The listing below should be printed exactly, every line of it. Skip the pictures.
□ □ □ □ □
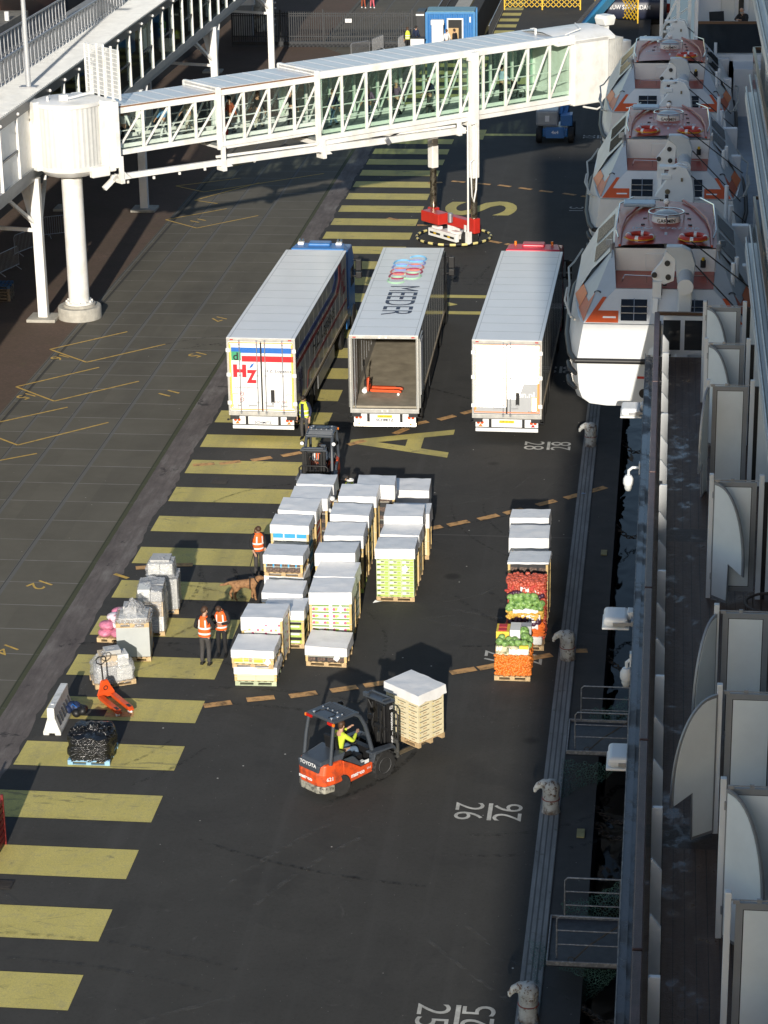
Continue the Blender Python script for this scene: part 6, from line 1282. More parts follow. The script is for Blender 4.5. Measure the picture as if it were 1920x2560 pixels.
def person(label,loc,rz,top=CK,legs=CK,hair=HAIRD,vest=None,skin=None,pose=None,base=BASE,cap=None,hood=None,longhair=False,s=1.0,scarf=None,shoes=SHOE,group=None,bald=False,open_vest=None):
    skin=skin or SKIN; P=dict(base); P.update(pose or {}); P={k:V(v) for k,v in P.items()}
    t=thing('person',label,'person',loc,rz,group); t.scale=(s,s,s)
    hd=P['hea']; nk=P['nec']; up=(hd-nk).normalized(); fw=V((0,1,0))
    if 'face' in P: fw=P['face'].normalized()
    rt=fw.cross(up).normalized(); fw=up.cross(rt).normalized()
    ch=[[('pel',P['pel'],(.11,.08)),('spi',P['spi'],(.1,.075)),('che',P['che'],(.12,.08)),('nec',nk,.055),('jaw',hd-up*.06+fw*.02,(.058,.062)),('hea',hd+up*.02,(.075,.088)),('top',hd+up*.1,(.055,.062))]]
    for S in 'LR':
        el,wr=P['el'+S],P['wr'+S]; d=(wr-el).normalized(); side=d.cross(V((0,0,1))); side=side.normalized() if side.length>.05 else V((1,0,0))
        pal=wr+d*.07
        ch.append([('che',P['che'],.1),('sh'+S,P['sh'+S],.055),('el'+S,el,.04),('wr'+S,wr,.027),('pal'+S,pal,(.036,.02))])
        for i in range(4):
            o=side*((i-1.5)*.019); ln=(.075,.085,.08,.06)[i]; dn=V((0,0,-.012))
            ch.append([('pal'+S,pal,.03),('f%s%da'%(S,i),pal+o+d*.045,.0095),('f%s%db'%(S,i),pal+o*1.1+d*(.045+ln*.5)+dn,.0085),('f%s%dc'%(S,i),pal+o*1.1+d*(.04+ln)+dn*3,.007)])
        ch.append([('wr'+S,wr,.027),('t%sa'%S,wr+d*.04+side*.04,.011),('t%sb'%S,wr+d*.08+side*.055,.009)])
        ch.append([('pel',P['pel'],.12),('hi'+S,P['hi'+S],.085),('kn'+S,P['kn'+S],.055),('an'+S,P['an'+S],.036)])
    skin_mesh('body',ch,skin,t)
    # face
    b=MB(); fc=hd-up*.0+fw*.078
    for sgn in (-1,1): b.ball(fc+rt*(.03*sgn)+up*.02,.011,8,6)
    b.build('eyes',mat('eye_dark',(.02,.015,.012),.3,var=0),t)
    b=MB(); b.ball(fc+up*-.005+fw*.012,(.013,.018,.02),8,6)
    for sgn in (-1,1): b.ball(hd+rt*(.082*sgn),(.012,.02,.03),8,6)
    b.build('nose_and_ears',skin,t,smooth=60); b=MB(); b.ball(fc-up*.05-fw*.005,(.022,.008,.006),8,5); b.build('mouth',mat('lip',(.33,.12,.1),.5,var=0),t)
    # clothing
    c=[[('pel',P['pel'],(.165,.125)),('spi',P['spi'],(.15,.115)),('che',P['che'],(.175,.125)),('n2',nk-up*.03,.075)]]
    for S in 'LR': c.append([('che',P['che'],.12),('sh'+S,P['sh'+S],.075),('el'+S,P['el'+S],.058),('wr'+S,P['wr'+S].lerp(P['el'+S],.06),.042)])
    skin_mesh('jacket',c,top,t)
    c=[[('pel',P['pel'],(.155,.12)),('h0',P['pel']-V((0,0,.04)),(.15,.12))]]
    for S in 'LR': c.append([('h0',P['pel'],.13),('hi'+S,P['hi'+S]-V((0,0,.03)),.1),('kn'+S,P['kn'+S],.072),('an'+S,P['an'+S]+V((0,0,.0)),.058)])
    skin_mesh('trousers',c,legs,t)
    for S in 'LR':
        a=P['an'+S]; k=P['kn'+S]; b=MB(); b.loft([[(a.x+u*.045,a.y+v-.05,a.z-.085+w_) for u,v,w_ in ((-1,0,0),(1,0,0),(1.05,.2,0),(0,.27,0),(-1.05,.2,0))],[(a.x+u*.045,a.y+v-.05,a.z-.085+w_) for u,v,w_ in ((-1,0,.09),(1,0,.09),(.9,.15,.07),(0,.24,.04),(-.9,.15,.07))]]); b.build('shoe',shoes,t,bevel=.012)
    if cap is not None:
        b=MB(); R0=M4.Identity(4); b.ball(hd+up*.075,(.1,.112,.085),14,9); b.box(hd+up*.07+fw*.14,(.14,.12,.014)); b.build('cap',cap,t,smooth=50)
        b=MB(); b.ball(hd-fw*.03+up*.02,(.088,.09,.09),12,8); b.build('hair',hair,t,smooth=60)
    elif not bald:
        b=MB(); b.ball(hd+up*.055-fw*.022,(.093,.104,.095),14,9); b.ball(hd-fw*.05+up*.0,(.083,.06,.085),12,8)
        if longhair:
            b.ball(hd-fw*.07-up*.12,(.1,.06,.14),12,8); b.ball(hd-fw*.1-up*.24,(.07,.05,.1),10,7)
        b.build('hair',hair,t,smooth=60)
    else:
        b=MB(); b.ball(hd-fw*.05-up*.02,(.087,.06,.06),12,8); b.ball(hd+fw*.05-up*.08,(.06,.05,.05),10,7); b.build('hair',HAIRG,t,smooth=60)
    if hood: b=MB(); b.tor(nk-fw*.05+up*.02,.09,.045,16,8); b.build('hood',hood,t,smooth=60)
    if vest:
        ax=(P['che']-P['pel']); rings=[]; band=[]; sgy=1; axn=ax.normalized(); bx=(P['shR']-P['shL']).normalized(); by=axn.cross(bx).normalized()*-1 if False else bx.cross(axn)*-1
        by=axn.cross(bx)
        def ring(f,w_,d_,g=1):
            c0=P['pel']+ax*f; return [c0+bx*(w_*g*math.cos(2*PI*j/20))+by*(d_*g*math.sin(2*PI*j/20)) for j in range(20)]
        prof=[(-.12,.185,.15),(.1,.182,.147),(.4,.178,.145),(.7,.185,.15),(1.0,.195,.15),(1.22,.15,.13),(1.36,.09,.09)]
        b=MB(); b.loft([ring(*p) for p in prof],cap=False)
        b.build('safety_vest',vest,t,smooth=60)
        b=MB()
        for f in (.05,.45): b.loft([ring(f,.186,.152,1.03),ring(f+.13,.184,.15,1.03)],cap=False)
        if vest is VO:
            for sg in (-1,1):
                for fb in (-1,1):
                    b.quad(*[P['pel']+ax*f+bx*(sg*x_)+by*(fb*y_) for f,x_,y_ in ((.58,.08,.152),(.58,.125,.14),(1.15,.11,.135),(1.15,.07,.148))])
        b.build('reflective_stripe',VR,t,smooth=60)
        if open_vest:
            b=MB(); b.loft([[P['pel']+ax*f+bx*x_+by*y_ for x_,y_ in ((-.07,-.135),(-.07,-.16),(.07,-.16),(.07,-.135))] if False else [P['pel']+ax*f+bx*x_+by*y_*sgy for x_,y_ in ((-.075*q_,.1),(-.075*q_,.158*q2),(.075*q_,.158*q2),(.075*q_,.1))] for f,q_,q2 in ((-.14,1.1,1),(.45,.9,1),(1.0,.8,1.02),(1.22,.9,.9))]); b.build('jacket_front',open_vest,t)
    if scarf: b=MB(); b.tor(nk,.085,.04,14,7); b.build('scarf',scarf,t,smooth=60)
    return t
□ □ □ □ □
**THE COMPLETED TASK**.
Continue the Blender Python script for this scene: part 6, from line 1282. More parts follow. The script is for Blender 4.5. Measure the picture as if it were 1920x2560 pixels.
def person(label,loc,rz,top=CK,legs=CK,hair=HAIRD,vest=None,skin=None,pose=None,base=BASE,cap=None,hood=None,longhair=False,s=1.0,scarf=None,shoes=SHOE,group=None,bald=False,open_vest=None):
    skin=skin or SKIN; P=dict(base); P.update(pose or {}); P={k:V(v) for k,v in P.items()}
    t=thing('person',label,'person',loc,rz,group); t.scale=(s,s,s)
    hd=P['hea']; nk=P['nec']; up=(hd-nk).normalized(); fw=V((0,1,0))
    if 'face' in P: fw=P['face'].normalized()
    rt=fw.cross(up).normalized(); fw=up.cross(rt).normalized()
    ch=[[('pel',P['pel'],(.11,.08)),('spi',P['spi'],(.1,.075)),('che',P['che'],(.12,.08)),('nec',nk,.055),('jaw',hd-up*.06+fw*.02,(.058,.062)),('hea',hd+up*.02,(.075,.088)),('top',hd+up*.1,(.055,.062))]]
    for S in 'LR':
        el,wr=P['el'+S],P['wr'+S]; d=(wr-el).normalized(); side=d.cross(V((0,0,1))); side=side.normalized() if side.length>.05 else V((1,0,0))
        pal=wr+d*.07
        ch.append([('che',P['che'],.1),('sh'+S,P['sh'+S],.055),('el'+S,el,.04),('wr'+S,wr,.027),('pal'+S,pal,(.036,.02))])
        for i in range(4):
            o=side*((i-1.5)*.019); ln=(.075,.085,.08,.06)[i]; dn=V((0,0,-.012))
            ch.append([('pal'+S,pal,.03),('f%s%da'%(S,i),pal+o+d*.045,.0095),('f%s%db'%(S,i),pal+o*1.1+d*(.045+ln*.5)+dn,.0085),('f%s%dc'%(S,i),pal+o*1.1+d*(.04+ln)+dn*3,.007)])
        ch.append([('wr'+S,wr,.027),('t%sa'%S,wr+d*.04+side*.04,.011),('t%sb'%S,wr+d*.08+side*.055,.009)])
        ch.append([('pel',P['pel'],.12),('hi'+S,P['hi'+S],.085),('kn'+S,P['kn'+S],.055),('an'+S,P['an'+S],.036)])
    skin_mesh('body',ch,skin,t)
    # face
    b=MB(); fc=hd-up*.0+fw*.078
    for sgn in (-1,1): b.ball(fc+rt*(.03*sgn)+up*.02,.011,8,6)
    b.build('eyes',mat('eye_dark',(.02,.015,.012),.3,var=0),t)
    b=MB(); b.ball(fc+up*-.005+fw*.012,(.013,.018,.02),8,6)
    for sgn in (-1,1): b.ball(hd+rt*(.082*sgn),(.012,.02,.03),8,6)
    b.build('nose_and_ears',skin,t,smooth=60); b=MB(); b.ball(fc-up*.05-fw*.005,(.022,.008,.006),8,5); b.build('mouth',mat('lip',(.33,.12,.1),.5,var=0),t)
    # clothing
    c=[[('pel',P['pel'],(.165,.125)),('spi',P['spi'],(.15,.115)),('che',P['che'],(.175,.125)),('n2',nk-up*.03,.075)]]
    for S in 'LR': c.append([('che',P['che'],.12),('sh'+S,P['sh'+S],.075),('el'+S,P['el'+S],.058),('wr'+S,P['wr'+S].lerp(P['el'+S],.06),.042)])
    skin_mesh('jacket',c,top,t)
    c=[[('pel',P['pel'],(.155,.12)),('h0',P['pel']-V((0,0,.04)),(.15,.12))]]
    for S in 'LR': c.append([('h0',P['pel'],.13),('hi'+S,P['hi'+S]-V((0,0,.03)),.1),('kn'+S,P['kn'+S],.072),('an'+S,P['an'+S]+V((0,0,.0)),.058)])
    skin_mesh('trousers',c,legs,t)
    for S in 'LR':
        a=P['an'+S]; k=P['kn'+S]; b=MB(); b.loft([[(a.x+u*.045,a.y+v-.05,a.z-.085+w_) for u,v,w_ in ((-1,0,0),(1,0,0),(1.05,.2,0),(0,.27,0),(-1.05,.2,0))],[(a.x+u*.045,a.y+v-.05,a.z-.085+w_) for u,v,w_ in ((-1,0,.09),(1,0,.09),(.9,.15,.07),(0,.24,.04),(-.9,.15,.07))]]); b.build('shoe',shoes,t,bevel=.012)
    if cap is not None:
        b=MB(); R0=M4.Identity(4); b.ball(hd+up*.075,(.1,.112,.085),14,9); b.box(hd+up*.07+fw*.14,(.14,.12,.014)); b.build('cap',cap,t,smooth=50)
        b=MB(); b.ball(hd-fw*.03+up*.02,(.088,.09,.09),12,8); b.build('hair',hair,t,smooth=60)
    elif not bald:
        b=MB(); b.ball(hd+up*.055-fw*.022,(.093,.104,.095),14,9); b.ball(hd-fw*.05+up*.0,(.083,.06,.085),12,8)
        if longhair:
            b.ball(hd-fw*.07-up*.12,(.1,.06,.14),12,8); b.ball(hd-fw*.1-up*.24,(.07,.05,.1),10,7)
        b.build('hair',hair,t,smooth=60)
    else:
        b=MB(); b.ball(hd-fw*.05-up*.02,(.087,.06,.06),12,8); b.ball(hd+fw*.05-up*.08,(.06,.05,.05),10,7); b.build('hair',HAIRG,t,smooth=60)
    if hood: b=MB(); b.tor(nk-fw*.05+up*.02,.09,.045,16,8); b.build('hood',hood,t,smooth=60)
    if vest:
        ax=(P['che']-P['pel']); rings=[]; band=[]; sgy=1; axn=ax.normalized(); bx=(P['shR']-P['shL']).normalized(); by=axn.cross(bx).normalized()*-1 if False else bx.cross(axn)*-1
        by=axn.cross(bx)
        def ring(f,w_,d_,g=1):
            c0=P['pel']+ax*f; return [c0+bx*(w_*g*math.cos(2*PI*j/20))+by*(d_*g*math.sin(2*PI*j/20)) for j in range(20)]
        prof=[(-.12,.185,.15),(.1,.182,.147),(.4,.178,.145),(.7,.185,.15),(1.0,.195,.15),(1.22,.15,.13),(1.36,.09,.09)]
        b=MB(); b.loft([ring(*p) for p in prof],cap=False)
        b.build('safety_vest',vest,t,smooth=60)
        b=MB()
        for f in (.05,.45): b.loft([ring(f,.186,.152,1.03),ring(f+.13,.184,.15,1.03)],cap=False)
        if vest is VO:
            for sg in (-1,1):
                for fb in (-1,1):
                    b.quad(*[P['pel']+ax*f+bx*(sg*x_)+by*(fb*y_) for f,x_,y_ in ((.58,.08,.152),(.58,.125,.14),(1.15,.11,.135),(1.15,.07,.148))])
        b.build('reflective_stripe',VR,t,smooth=60)
        if open_vest:
            b=MB(); b.loft([[P['pel']+ax*f+bx*x_+by*y_ for x_,y_ in ((-.07,-.135),(-.07,-.16),(.07,-.16),(.07,-.135))] if False else [P['pel']+ax*f+bx*x_+by*y_*sgy for x_,y_ in ((-.075*q_,.1),(-.075*q_,.158*q2),(.075*q_,.158*q2),(.075*q_,.1))] for f,q_,q2 in ((-.14,1.1,1),(.45,.9,1),(1.0,.8,1.02),(1.22,.9,.9))]); b.build('jacket_front',open_vest,t)
    if scarf: b=MB(); b.tor(nk,.085,.04,14,7); b.build('scarf',scarf,t,smooth=60)
    return t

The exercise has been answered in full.